Requirement >>
Copy out every record precisely.

Entries >>

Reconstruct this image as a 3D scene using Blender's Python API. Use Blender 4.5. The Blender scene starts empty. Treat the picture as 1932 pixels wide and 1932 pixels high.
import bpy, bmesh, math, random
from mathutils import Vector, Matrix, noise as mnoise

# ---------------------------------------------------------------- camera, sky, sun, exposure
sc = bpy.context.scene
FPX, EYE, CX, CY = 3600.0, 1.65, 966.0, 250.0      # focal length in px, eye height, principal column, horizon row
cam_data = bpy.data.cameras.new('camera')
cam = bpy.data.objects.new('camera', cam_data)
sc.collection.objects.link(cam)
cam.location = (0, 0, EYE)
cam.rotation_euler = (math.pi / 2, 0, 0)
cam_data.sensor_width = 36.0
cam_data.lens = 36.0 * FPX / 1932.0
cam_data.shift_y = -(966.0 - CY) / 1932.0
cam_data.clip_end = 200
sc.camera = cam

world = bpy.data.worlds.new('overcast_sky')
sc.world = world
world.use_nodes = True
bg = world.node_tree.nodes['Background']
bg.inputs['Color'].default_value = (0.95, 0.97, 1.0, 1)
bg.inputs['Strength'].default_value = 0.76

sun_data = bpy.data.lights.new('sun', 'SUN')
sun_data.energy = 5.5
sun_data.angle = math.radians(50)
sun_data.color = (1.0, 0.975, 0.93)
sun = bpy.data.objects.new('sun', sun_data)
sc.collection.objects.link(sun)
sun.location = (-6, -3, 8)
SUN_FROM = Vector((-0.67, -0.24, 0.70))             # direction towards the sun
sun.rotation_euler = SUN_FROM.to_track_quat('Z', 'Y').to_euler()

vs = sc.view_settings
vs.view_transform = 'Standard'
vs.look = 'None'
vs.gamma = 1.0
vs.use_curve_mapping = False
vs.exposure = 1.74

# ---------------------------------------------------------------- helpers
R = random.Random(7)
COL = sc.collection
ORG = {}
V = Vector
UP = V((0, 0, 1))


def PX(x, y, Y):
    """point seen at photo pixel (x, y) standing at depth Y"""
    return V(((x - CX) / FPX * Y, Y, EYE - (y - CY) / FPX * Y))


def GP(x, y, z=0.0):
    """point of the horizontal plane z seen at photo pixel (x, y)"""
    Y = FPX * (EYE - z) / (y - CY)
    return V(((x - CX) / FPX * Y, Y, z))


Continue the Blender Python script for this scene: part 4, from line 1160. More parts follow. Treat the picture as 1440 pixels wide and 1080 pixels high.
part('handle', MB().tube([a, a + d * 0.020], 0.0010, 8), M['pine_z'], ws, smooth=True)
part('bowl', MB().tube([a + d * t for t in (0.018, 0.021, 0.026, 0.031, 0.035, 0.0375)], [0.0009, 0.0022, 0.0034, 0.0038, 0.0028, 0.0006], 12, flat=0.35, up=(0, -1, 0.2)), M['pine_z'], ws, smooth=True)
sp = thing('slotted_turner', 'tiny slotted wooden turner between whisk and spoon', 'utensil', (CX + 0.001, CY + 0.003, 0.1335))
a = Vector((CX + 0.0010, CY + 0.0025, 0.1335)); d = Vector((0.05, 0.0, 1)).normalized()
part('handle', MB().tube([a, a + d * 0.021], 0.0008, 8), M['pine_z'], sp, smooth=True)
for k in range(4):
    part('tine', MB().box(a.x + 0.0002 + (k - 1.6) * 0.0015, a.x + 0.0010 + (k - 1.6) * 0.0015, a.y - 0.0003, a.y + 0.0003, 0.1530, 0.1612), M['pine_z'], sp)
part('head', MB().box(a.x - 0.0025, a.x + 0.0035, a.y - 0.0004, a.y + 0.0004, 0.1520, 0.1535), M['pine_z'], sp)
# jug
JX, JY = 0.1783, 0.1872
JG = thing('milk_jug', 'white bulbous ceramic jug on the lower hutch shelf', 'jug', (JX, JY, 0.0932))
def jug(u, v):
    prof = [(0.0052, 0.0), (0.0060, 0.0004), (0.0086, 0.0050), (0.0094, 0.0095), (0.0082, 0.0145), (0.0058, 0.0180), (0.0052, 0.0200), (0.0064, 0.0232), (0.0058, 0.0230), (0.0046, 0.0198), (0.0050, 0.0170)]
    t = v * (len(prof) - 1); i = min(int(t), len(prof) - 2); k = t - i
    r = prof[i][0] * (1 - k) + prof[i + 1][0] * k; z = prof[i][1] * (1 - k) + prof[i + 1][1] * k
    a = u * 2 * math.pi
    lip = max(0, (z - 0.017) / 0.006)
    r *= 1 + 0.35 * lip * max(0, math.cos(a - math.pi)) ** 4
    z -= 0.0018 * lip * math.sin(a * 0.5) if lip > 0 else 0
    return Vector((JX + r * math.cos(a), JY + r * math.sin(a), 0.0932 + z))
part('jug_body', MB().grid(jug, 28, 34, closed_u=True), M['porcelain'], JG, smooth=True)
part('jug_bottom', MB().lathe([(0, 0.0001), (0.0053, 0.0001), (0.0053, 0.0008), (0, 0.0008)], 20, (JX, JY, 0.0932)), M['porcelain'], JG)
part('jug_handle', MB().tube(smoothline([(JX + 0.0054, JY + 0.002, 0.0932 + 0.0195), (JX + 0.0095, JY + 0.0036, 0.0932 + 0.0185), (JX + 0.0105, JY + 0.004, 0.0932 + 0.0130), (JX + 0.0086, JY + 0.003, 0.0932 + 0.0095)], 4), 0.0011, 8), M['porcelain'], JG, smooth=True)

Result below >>
Reconstruct this image as a 3D scene using Blender's Python API. Use Blender 4.5. The Blender scene starts empty. Treat the picture as 1932 pixels wide and 1932 pixels high.
import bpy, bmesh, math, random
from mathutils import Vector, Matrix, noise as mnoise

# ---------------------------------------------------------------- camera, sky, sun, exposure
sc = bpy.context.scene
FPX, EYE, CX, CY = 3600.0, 1.65, 966.0, 250.0      # focal length in px, eye height, principal column, horizon row
cam_data = bpy.data.cameras.new('camera')
cam = bpy.data.objects.new('camera', cam_data)
sc.collection.objects.link(cam)
cam.location = (0, 0, EYE)
cam.rotation_euler = (math.pi / 2, 0, 0)
cam_data.sensor_width = 36.0
cam_data.lens = 36.0 * FPX / 1932.0
cam_data.shift_y = -(966.0 - CY) / 1932.0
cam_data.clip_end = 200
sc.camera = cam

world = bpy.data.worlds.new('overcast_sky')
sc.world = world
world.use_nodes = True
bg = world.node_tree.nodes['Background']
bg.inputs['Color'].default_value = (0.95, 0.97, 1.0, 1)
bg.inputs['Strength'].default_value = 0.76

sun_data = bpy.data.lights.new('sun', 'SUN')
sun_data.energy = 5.5
sun_data.angle = math.radians(50)
sun_data.color = (1.0, 0.975, 0.93)
sun = bpy.data.objects.new('sun', sun_data)
sc.collection.objects.link(sun)
sun.location = (-6, -3, 8)
SUN_FROM = Vector((-0.67, -0.24, 0.70))             # direction towards the sun
sun.rotation_euler = SUN_FROM.to_track_quat('Z', 'Y').to_euler()

vs = sc.view_settings
vs.view_transform = 'Standard'
vs.look = 'None'
vs.gamma = 1.0
vs.use_curve_mapping = False
vs.exposure = 1.74

# ---------------------------------------------------------------- helpers
R = random.Random(7)
COL = sc.collection
ORG = {}
V = Vector
UP = V((0, 0, 1))


def PX(x, y, Y):
    """point seen at photo pixel (x, y) standing at depth Y"""
    return V(((x - CX) / FPX * Y, Y, EYE - (y - CY) / FPX * Y))


def GP(x, y, z=0.0):
    """point of the horizontal plane z seen at photo pixel (x, y)"""
    Y = FPX * (EYE - z) / (y - CY)
    return V(((x - CX) / FPX * Y, Y, z))


Continue the Blender Python script for this scene: part 4, from line 1160. More parts follow. Treat the picture as 1440 pixels wide and 1080 pixels high.
part('handle', MB().tube([a, a + d * 0.020], 0.0010, 8), M['pine_z'], ws, smooth=True)
part('bowl', MB().tube([a + d * t for t in (0.018, 0.021, 0.026, 0.031, 0.035, 0.0375)], [0.0009, 0.0022, 0.0034, 0.0038, 0.0028, 0.0006], 12, flat=0.35, up=(0, -1, 0.2)), M['pine_z'], ws, smooth=True)
sp = thing('slotted_turner', 'tiny slotted wooden turner between whisk and spoon', 'utensil', (CX + 0.001, CY + 0.003, 0.1335))
a = Vector((CX + 0.0010, CY + 0.0025, 0.1335)); d = Vector((0.05, 0.0, 1)).normalized()
part('handle', MB().tube([a, a + d * 0.021], 0.0008, 8), M['pine_z'], sp, smooth=True)
for k in range(4):
    part('tine', MB().box(a.x + 0.0002 + (k - 1.6) * 0.0015, a.x + 0.0010 + (k - 1.6) * 0.0015, a.y - 0.0003, a.y + 0.0003, 0.1530, 0.1612), M['pine_z'], sp)
part('head', MB().box(a.x - 0.0025, a.x + 0.0035, a.y - 0.0004, a.y + 0.0004, 0.1520, 0.1535), M['pine_z'], sp)
# jug
JX, JY = 0.1783, 0.1872
JG = thing('milk_jug', 'white bulbous ceramic jug on the lower hutch shelf', 'jug', (JX, JY, 0.0932))
def jug(u, v):
    prof = [(0.0052, 0.0), (0.0060, 0.0004), (0.0086, 0.0050), (0.0094, 0.0095), (0.0082, 0.0145), (0.0058, 0.0180), (0.0052, 0.0200), (0.0064, 0.0232), (0.0058, 0.0230), (0.0046, 0.0198), (0.0050, 0.0170)]
    t = v * (len(prof) - 1); i = min(int(t), len(prof) - 2); k = t - i
    r = prof[i][0] * (1 - k) + prof[i + 1][0] * k; z = prof[i][1] * (1 - k) + prof[i + 1][1] * k
    a = u * 2 * math.pi
    lip = max(0, (z - 0.017) / 0.006)
    r *= 1 + 0.35 * lip * max(0, math.cos(a - math.pi)) ** 4
    z -= 0.0018 * lip * math.sin(a * 0.5) if lip > 0 else 0
    return Vector((JX + r * math.cos(a), JY + r * math.sin(a), 0.0932 + z))
part('jug_body', MB().grid(jug, 28, 34, closed_u=True), M['porcelain'], JG, smooth=True)
part('jug_bottom', MB().lathe([(0, 0.0001), (0.0053, 0.0001), (0.0053, 0.0008), (0, 0.0008)], 20, (JX, JY, 0.0932)), M['porcelain'], JG)
part('jug_handle', MB().tube(smoothline([(JX + 0.0054, JY + 0.002, 0.0932 + 0.0195), (JX + 0.0095, JY + 0.0036, 0.0932 + 0.0185), (JX + 0.0105, JY + 0.004, 0.0932 + 0.0130), (JX + 0.0086, JY + 0.003, 0.0932 + 0.0095)], 4), 0.0011, 8), M['porcelain'], JG, smooth=True)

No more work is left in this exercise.